There was an unauthorized demonstration against a Latter-day Saint temple in Los Angeles two days after the vote last week, requiring LAPD, along with SWAT teams, to protect private property, just because it was owned by a religion that strongly supports traditional marriage—along with the majority of voters, and a wide coalition of churches and demographic groups. The Church has always made it clear that it is important to love and support homosexuals and never attack or hate; but it is also a right and responsibility to stand up for traditional marriage, which is the basic unit of civilization. These beliefs are not tolerated by opponents, who ironically shriek obscenities at their opponents while saying they are only asking for tolerance. 

It might interest you to know that homosexual-on-homosexual violence is so prevalent that a majority of homosexuals experience it, and yet almost nothing is being done to prevent it. Heterosexual-on-homosexual violence as a hate crime (because of prejudice) is so rare that barely a handful of cases can be found annually, and they are prosecuted as they should be. 

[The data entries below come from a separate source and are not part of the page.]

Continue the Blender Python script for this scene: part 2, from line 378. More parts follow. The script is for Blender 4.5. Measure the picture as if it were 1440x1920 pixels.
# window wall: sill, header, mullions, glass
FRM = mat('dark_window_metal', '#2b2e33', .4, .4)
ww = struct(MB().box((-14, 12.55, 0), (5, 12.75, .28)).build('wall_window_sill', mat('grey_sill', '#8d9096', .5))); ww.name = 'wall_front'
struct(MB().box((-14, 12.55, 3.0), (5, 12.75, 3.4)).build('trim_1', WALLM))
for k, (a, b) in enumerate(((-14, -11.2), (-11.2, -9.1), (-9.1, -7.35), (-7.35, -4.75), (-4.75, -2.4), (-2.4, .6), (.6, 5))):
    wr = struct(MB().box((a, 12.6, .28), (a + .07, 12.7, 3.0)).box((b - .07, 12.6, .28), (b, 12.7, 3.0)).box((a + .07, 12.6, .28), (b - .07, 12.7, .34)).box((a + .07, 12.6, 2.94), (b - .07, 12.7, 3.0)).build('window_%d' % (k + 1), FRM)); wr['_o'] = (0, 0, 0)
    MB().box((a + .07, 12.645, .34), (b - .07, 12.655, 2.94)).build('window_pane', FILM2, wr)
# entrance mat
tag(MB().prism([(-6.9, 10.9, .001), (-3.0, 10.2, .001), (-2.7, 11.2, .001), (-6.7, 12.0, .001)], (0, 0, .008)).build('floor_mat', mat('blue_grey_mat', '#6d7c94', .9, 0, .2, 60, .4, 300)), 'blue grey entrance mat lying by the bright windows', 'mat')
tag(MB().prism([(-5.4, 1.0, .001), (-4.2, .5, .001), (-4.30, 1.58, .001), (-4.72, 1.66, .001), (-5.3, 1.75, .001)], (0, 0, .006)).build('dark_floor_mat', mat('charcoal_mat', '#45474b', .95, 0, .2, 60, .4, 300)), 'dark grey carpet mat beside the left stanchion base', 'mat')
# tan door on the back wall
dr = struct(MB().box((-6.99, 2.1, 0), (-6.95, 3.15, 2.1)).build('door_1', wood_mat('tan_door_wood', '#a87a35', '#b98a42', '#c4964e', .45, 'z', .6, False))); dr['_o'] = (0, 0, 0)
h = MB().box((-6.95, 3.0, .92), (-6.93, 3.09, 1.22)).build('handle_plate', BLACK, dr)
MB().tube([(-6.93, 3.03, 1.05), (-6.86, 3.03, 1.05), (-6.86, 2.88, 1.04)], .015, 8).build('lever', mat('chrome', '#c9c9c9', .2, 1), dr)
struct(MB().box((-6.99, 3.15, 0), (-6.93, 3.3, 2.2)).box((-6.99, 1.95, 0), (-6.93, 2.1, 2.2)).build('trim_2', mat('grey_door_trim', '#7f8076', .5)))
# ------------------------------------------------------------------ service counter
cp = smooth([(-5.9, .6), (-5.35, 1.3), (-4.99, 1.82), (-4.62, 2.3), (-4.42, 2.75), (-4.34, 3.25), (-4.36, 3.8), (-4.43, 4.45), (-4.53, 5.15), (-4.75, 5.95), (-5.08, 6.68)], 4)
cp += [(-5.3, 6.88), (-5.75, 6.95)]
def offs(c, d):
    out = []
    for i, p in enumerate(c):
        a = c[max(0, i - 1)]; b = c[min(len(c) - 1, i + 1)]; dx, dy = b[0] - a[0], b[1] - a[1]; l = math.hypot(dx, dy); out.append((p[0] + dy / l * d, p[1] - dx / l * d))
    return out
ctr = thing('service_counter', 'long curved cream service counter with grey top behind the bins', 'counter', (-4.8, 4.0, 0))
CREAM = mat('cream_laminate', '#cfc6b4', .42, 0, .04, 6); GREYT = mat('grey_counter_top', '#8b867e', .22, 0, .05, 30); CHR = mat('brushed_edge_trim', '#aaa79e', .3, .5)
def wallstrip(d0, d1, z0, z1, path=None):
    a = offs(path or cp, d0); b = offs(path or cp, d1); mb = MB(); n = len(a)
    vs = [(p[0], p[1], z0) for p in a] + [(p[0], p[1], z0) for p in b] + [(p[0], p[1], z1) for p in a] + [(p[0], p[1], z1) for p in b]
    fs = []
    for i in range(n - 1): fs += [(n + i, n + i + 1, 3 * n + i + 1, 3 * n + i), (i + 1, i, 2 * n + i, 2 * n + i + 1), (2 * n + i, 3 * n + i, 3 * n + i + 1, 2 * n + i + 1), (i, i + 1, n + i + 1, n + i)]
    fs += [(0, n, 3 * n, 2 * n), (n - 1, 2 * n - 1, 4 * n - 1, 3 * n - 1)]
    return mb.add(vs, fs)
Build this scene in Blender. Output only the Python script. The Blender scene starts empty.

If the sacrifice you’re asking from heterosexuals is to re-create the world so we have to raise our children without an understanding of the importance of sexual purity before marriage and complete fidelity within marriage, and have the laws of the country denounce what we would like to teach them—if that is the sacrifice you are asking us to make, I’m not willing.  

At some point it would be nice if the people asking us for tolerance would be willing to experiment: total purity before marriage and complete fidelity after. They’ve been unable and unwilling to do it anywhere they’ve had the opportunity. Doesn’t look to me like they’re willing to make even a small sacrifice of personal self-control. 

You’re asking us to allow a religious belief—that sex outside of a committed marriage, and particularly unnatural sexual behaviors that cannot produce offspring, should be honored as God-approved—you’re asking that this religious belief be forced down our throats, against our will. It is no wonder that people who value marriage and family have stood up in heavy majorities in 30 states to pass state constitutional amendments, and to pass legislation defining marriage in an additional 14 states, to prevent activist judges from forcing this religious belief upon us. 

I recognize that people disagree on the issue. But I am willing to allow the majority to be allowed to say what they believe in a free society, rather than have it forced on them by unelected judges.